From education to employment

World class training for a green-led national recovery

(L-R) Beth Chaudhary and Rachel Cooper

In the year that the UK prepares to host the United Nations’ climate negotiations, COP 26, the Government is committed to jump-starting a green industrial revolution at home and abroad.

It mapped out an ambitious ‘Ten Point Plan’ for achieving this, which the independent Green Jobs Taskforce has now built on through its report published today.

The drive towards two million good quality green jobs by 2030, in support of the nation achieving net zero carbon emissions, will require a huge amount of world class training.

Employers understand the different skills needs of their industries best.

They also know what the people doing the training must learn to have successful careers. Our task at the Institute is to ensure the right green training offers and options exist across the system to enable employers and learners to take them up when the time is right.

The UK has strong base of green jobs to build upon – we already have over 410,000 jobs in low carbon businesses and their supply chains across the country.  There will be huge increases in demand for new green skills. For example, the Ten Point Plan’s commitment to produce 40GW of offshore wind power by 2030 will support around 70,000 jobs. Apprenticeships can help deliver the skilled workforce we need to deliver that power  – we have a Maintenance Operations and Engineering Technician apprenticeship offering training to install, assemble and dismantle wind turbines.

We will need employers’ full support as the technical education system shifts to provide more green training opportunities. COP President-Designate, Alok Sharma, has called on employers to sign up for the Race to Zero campaign and rethink their whole operations in pursuit of net zero emissions. We would put a focus on skills in the technical education system firmly within that.

We are delighted to have joined the Institute.

We have spent most of our careers working on the climate change and energy policy, with businesses, charities, and citizens to promote a smarter electricity system and greener homes, buildings and roads. In these roles, we both saw how important skills training is for the system-wide change that is needed if we are to achieve net zero as a nation.

The Institute is focused on practical changes to occupational standards, and has been working closely with the Green Jobs Taskforce set up by the Department for Business, Energy and Industrial Strategy and the Department for Education. We have been mapping how apprenticeships can support green jobs with our new Green Apprenticeships Advisory Panel (GAAP).

The panel’s 14 members bring extensive experience across priority sectors including energy, the shift to zero-emission vehicles, greener buildings, protecting our natural environment, green finance and innovation. They are supported by a wider green advisory community who provide expert views on particular occupations when needed.

Their initial focus has been on the energy sector and battery manufacture.

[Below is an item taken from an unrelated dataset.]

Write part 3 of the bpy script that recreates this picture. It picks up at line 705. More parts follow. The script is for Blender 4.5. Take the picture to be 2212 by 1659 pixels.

Recommendations for each priority sector will include endorsing existing apprenticeships where they are already green, identifying where apprenticeships could be adapted for future green workforce requirements, and identifying where completely new green apprenticeships are needed. This builds on our new sustainability framework that asks trailblazers to consider, no matter what sector they are in, how best to contribute to climate change goals.

The Institute’s work in support of the green agenda will be applied across our expanding technical education remit. We will work with employers to assess how the current suite of T Levels and the new Higher Technical qualifications can support the drive to net zero.

Practical changes can be made to support green skills.

National Express is moving to an electric and hydrogen fleet from 2030 and Coventry is the leading city for this. Early views indicate that the existing Bus and Coach Engineering Technician apprenticeship could support the maintenance of this green fleet, if it is updated to accommodate the new technologies.

The Institute and our panel will be guided throughout all our work by the evolving voices of employers to understand what works for the economy and our workforce. We will ensure the right systems are in place for us to listen and respond fast and flexibly. It will be important to consult with training providers and end point assessment organisations to ensure delivery is both viable and high quality.

This must all work for learners.

We will leverage our community of employers, apprenticeship networks, and other supporters to ensure the demand is there for training across the green economy.

We have all seen the passion and power of young people on climate change. We must make sure the system is offering them opportunities to make those ambitions a reality.

Skills are the foundation for our economy, they are a national asset, a draw for investment and our view is that by demonstrating how we have built green into the foundations of our approach to technical education we will support the country’s ability to make a successful transition.

Rachel Cooper and Beth Chaudhary, new job-sharing strategy directors for the Institute for Apprenticeships and Technical Education (the Institute) and former strategy directors for the Cabinet Office.